Kirin Holdings, one of Japan’s top beer companies, said yesterday net profit dropped more than half in the first six months and cut its full-year forecast due to charges related to a subsidiary that fudged records.
Kirin, which owns Australia’s Lion Nathan Ltd and has a 48 percent stake in San Miguel Brewery of the Philippines, signed an agreement last month to become the largest shareholder of Singapore’s Fraser & Neave, which produces Tiger and Heineken beers.
The group said net profit fell 52.2 percent to ¥7.16 billion (US$83 million) in the January-to-June period, although operating profit surged 48.9 percent to ¥59.83 billion. Revenue was 4.7 percent lower at ¥1.01 trillion.
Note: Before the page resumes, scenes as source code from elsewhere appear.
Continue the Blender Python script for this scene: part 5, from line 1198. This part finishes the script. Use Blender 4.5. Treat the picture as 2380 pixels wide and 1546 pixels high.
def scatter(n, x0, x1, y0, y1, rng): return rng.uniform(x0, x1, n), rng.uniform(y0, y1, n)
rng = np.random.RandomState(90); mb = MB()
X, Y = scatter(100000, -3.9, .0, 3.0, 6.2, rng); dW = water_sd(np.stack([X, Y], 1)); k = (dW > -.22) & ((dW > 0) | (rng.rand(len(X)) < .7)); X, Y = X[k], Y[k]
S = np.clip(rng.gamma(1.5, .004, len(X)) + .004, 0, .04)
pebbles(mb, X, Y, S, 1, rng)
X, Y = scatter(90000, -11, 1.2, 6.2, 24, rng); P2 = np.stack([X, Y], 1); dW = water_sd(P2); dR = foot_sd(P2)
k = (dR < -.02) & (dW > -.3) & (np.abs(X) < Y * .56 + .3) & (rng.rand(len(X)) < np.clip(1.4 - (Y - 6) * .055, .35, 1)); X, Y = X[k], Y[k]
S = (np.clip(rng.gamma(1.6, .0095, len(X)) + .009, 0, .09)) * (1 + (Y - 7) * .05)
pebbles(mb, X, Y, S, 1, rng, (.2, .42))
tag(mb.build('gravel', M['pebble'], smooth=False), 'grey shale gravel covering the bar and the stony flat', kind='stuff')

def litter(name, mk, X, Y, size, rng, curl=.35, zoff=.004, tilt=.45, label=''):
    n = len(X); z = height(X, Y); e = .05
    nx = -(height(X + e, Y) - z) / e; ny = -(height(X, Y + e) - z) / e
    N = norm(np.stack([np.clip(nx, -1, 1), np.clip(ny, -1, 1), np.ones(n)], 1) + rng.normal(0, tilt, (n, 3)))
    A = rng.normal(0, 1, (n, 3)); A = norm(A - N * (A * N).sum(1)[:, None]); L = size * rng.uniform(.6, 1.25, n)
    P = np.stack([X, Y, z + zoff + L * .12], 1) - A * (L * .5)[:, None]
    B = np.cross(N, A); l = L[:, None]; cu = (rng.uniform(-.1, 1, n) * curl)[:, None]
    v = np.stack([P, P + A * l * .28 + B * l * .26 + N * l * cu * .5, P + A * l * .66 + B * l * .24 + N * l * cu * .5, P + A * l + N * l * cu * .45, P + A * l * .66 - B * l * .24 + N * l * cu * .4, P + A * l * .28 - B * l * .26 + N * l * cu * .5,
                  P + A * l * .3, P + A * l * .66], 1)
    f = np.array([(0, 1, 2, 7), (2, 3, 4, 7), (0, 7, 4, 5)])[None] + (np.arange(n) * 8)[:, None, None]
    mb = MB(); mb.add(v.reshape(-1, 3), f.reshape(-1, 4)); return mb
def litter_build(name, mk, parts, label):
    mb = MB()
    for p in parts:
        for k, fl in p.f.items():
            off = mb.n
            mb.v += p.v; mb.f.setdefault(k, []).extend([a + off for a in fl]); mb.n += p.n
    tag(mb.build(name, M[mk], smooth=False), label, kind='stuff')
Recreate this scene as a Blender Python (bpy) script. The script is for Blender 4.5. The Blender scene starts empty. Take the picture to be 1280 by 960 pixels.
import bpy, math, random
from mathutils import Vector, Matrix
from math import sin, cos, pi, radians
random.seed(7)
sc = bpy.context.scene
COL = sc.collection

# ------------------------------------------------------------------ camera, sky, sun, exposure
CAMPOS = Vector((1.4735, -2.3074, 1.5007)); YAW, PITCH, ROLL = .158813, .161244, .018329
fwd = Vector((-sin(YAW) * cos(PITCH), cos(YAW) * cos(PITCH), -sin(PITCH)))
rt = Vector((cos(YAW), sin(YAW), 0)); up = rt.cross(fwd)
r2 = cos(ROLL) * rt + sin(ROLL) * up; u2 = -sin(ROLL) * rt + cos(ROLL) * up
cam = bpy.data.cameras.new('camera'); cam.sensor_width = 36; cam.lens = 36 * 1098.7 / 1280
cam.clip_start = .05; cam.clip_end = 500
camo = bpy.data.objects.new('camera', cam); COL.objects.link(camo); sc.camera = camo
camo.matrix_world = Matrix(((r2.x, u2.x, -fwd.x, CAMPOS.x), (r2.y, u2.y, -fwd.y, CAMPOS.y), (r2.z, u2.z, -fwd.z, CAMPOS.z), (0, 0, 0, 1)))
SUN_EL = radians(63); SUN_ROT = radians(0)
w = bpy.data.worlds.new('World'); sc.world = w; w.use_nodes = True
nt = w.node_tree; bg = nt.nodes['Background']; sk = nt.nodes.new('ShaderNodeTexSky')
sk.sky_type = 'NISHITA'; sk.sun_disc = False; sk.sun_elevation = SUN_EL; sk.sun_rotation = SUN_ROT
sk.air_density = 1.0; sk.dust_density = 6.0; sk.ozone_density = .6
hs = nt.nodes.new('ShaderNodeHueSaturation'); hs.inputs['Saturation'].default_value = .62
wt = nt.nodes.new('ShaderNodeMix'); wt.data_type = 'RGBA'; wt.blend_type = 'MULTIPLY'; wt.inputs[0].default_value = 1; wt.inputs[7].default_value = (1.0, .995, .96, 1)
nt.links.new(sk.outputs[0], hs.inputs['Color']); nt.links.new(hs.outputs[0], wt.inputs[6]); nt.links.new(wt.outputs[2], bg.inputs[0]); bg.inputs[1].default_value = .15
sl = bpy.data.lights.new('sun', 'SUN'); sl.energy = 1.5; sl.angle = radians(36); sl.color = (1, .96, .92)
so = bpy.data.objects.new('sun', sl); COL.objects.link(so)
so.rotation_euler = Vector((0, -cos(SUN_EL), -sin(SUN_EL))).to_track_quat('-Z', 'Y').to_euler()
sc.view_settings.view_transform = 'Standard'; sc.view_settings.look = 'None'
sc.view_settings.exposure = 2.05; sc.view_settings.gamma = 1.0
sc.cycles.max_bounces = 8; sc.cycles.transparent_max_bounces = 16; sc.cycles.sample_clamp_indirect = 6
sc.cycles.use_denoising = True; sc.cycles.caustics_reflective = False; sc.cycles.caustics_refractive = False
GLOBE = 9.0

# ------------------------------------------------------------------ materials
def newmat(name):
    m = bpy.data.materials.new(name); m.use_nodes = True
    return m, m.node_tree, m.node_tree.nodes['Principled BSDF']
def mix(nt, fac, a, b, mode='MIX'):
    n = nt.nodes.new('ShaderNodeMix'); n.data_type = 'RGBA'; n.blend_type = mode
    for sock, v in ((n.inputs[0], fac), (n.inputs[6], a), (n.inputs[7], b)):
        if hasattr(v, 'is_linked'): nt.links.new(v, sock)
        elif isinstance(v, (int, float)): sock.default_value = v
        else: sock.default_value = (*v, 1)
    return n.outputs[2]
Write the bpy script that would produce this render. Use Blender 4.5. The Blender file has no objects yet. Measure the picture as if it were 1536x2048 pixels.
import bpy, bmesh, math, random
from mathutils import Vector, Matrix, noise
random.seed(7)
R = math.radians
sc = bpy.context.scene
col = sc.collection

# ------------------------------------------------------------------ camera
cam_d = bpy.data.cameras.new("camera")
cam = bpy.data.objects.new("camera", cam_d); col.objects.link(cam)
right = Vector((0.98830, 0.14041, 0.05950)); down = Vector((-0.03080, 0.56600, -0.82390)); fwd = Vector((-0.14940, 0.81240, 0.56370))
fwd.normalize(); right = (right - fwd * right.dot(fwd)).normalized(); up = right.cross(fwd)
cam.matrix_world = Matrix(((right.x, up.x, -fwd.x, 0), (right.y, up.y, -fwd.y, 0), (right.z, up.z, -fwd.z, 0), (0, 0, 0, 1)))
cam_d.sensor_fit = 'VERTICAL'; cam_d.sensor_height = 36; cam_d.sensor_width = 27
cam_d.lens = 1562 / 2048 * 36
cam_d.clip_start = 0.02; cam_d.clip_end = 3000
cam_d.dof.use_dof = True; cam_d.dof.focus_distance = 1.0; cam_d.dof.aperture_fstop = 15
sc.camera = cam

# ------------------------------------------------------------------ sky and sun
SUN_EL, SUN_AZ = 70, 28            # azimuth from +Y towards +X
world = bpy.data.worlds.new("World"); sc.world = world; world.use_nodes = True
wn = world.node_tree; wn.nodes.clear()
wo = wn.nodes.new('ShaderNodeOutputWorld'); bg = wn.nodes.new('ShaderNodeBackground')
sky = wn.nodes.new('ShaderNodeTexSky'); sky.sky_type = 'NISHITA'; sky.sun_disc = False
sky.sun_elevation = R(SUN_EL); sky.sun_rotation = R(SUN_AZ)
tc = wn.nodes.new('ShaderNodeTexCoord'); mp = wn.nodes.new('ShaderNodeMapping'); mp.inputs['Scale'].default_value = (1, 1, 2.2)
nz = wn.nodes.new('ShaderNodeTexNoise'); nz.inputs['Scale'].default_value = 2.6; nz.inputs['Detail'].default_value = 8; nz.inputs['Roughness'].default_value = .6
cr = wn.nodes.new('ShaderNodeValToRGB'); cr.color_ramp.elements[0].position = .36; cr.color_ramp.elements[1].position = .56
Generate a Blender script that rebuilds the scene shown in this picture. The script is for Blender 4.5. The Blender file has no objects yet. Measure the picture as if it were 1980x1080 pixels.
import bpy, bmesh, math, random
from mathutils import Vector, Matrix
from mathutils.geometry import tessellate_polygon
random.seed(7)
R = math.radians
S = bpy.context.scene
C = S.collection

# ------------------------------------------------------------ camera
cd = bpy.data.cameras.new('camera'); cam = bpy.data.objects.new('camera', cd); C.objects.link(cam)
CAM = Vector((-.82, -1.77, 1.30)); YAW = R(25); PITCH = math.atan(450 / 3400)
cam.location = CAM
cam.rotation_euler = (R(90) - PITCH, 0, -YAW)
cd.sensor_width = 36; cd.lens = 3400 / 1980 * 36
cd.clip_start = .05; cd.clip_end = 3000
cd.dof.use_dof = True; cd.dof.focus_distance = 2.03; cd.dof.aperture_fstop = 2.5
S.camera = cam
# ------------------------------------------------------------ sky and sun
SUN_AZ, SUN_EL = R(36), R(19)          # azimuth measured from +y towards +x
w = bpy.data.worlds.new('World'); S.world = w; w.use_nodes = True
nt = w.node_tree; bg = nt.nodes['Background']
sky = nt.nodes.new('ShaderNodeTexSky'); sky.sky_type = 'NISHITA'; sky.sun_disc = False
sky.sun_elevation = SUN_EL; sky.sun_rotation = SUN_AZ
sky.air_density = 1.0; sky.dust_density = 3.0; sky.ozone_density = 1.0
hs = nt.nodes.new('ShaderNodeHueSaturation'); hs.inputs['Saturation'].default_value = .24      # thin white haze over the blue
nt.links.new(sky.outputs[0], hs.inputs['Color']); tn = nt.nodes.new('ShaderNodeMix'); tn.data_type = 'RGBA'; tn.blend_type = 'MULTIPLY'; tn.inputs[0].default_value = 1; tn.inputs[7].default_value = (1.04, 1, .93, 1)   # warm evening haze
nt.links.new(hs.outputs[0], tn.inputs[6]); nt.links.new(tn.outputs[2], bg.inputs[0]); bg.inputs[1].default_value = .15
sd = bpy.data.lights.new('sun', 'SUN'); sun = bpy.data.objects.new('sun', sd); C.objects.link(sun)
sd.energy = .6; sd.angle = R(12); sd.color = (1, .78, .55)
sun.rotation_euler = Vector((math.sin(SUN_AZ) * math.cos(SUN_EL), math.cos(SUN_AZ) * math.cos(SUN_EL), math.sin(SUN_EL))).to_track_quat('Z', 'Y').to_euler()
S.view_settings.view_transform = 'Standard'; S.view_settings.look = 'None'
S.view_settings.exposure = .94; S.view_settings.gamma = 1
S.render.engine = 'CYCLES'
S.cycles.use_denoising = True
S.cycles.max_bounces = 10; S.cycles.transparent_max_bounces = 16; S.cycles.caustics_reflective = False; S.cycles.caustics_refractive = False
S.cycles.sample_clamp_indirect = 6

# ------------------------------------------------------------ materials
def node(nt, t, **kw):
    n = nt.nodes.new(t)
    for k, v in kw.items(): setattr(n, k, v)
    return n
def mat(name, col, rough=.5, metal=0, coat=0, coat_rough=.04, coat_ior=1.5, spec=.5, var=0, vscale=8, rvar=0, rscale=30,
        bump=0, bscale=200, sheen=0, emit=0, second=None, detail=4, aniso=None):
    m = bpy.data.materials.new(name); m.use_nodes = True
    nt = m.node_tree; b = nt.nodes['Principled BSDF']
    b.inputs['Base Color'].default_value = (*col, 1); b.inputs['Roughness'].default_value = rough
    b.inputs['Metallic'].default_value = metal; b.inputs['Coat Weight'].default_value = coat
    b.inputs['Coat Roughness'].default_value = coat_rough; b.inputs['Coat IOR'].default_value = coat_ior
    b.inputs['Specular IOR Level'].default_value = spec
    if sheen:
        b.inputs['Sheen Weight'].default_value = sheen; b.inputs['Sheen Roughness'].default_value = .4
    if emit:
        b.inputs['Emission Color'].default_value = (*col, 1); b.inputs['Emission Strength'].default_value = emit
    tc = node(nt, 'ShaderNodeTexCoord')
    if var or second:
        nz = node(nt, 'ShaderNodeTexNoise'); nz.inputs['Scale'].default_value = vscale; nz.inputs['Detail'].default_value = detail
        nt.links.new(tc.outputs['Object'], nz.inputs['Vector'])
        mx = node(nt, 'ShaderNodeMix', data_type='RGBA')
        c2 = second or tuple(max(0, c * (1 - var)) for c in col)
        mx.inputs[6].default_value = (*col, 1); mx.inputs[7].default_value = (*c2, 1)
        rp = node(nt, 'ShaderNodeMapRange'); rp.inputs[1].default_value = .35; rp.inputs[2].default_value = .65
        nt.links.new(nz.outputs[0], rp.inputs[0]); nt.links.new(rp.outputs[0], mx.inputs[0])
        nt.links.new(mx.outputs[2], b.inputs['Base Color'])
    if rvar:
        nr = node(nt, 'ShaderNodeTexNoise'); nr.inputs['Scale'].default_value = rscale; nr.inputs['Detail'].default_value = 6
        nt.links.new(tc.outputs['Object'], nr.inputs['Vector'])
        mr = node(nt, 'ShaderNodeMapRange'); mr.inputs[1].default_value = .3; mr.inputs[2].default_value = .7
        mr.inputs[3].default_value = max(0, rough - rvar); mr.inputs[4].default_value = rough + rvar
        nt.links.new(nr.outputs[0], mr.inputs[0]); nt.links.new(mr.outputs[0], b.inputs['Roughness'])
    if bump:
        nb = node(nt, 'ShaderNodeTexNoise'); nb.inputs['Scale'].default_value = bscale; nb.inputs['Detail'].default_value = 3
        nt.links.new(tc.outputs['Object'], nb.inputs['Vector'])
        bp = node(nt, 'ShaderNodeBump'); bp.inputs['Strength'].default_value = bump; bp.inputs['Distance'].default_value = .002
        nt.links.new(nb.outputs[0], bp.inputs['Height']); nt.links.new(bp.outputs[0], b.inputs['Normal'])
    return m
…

The company incurred losses after subsidiary Mercian Corp’s fish feed division was charged with inflating earnings since 2005. Kirin has invited third-party investigators who will issue a report in November.
For the full year to December the group expects net profit to fall 28.8 percent to ¥35 billion on operating profit of ¥133 billion, up 3.6 percent. Revenue is forecast to drop 4.3 percent to ¥2.18 trillion.
The Japanese company has looked to invest in growing markets in Asia to offset a sluggish demand picture at home, with many firms increasingly hamstrung by a shrinking population and weak economy.
“I think we can cover Southeast Asia and we are looking to see in which countries we can find partners. Expansion of our overseas businesses will speed up,” Kirin CEO Senji Miyake said.
“We are very attracted by the beverage businesses that Fraser & Neave owns,” he added, although he declined from citing names.
He said that the group’s focus was currently Southeast Asia and not China, where copycat drinks have been a stumbling block.
“It is not time yet to expand in that region,” he said.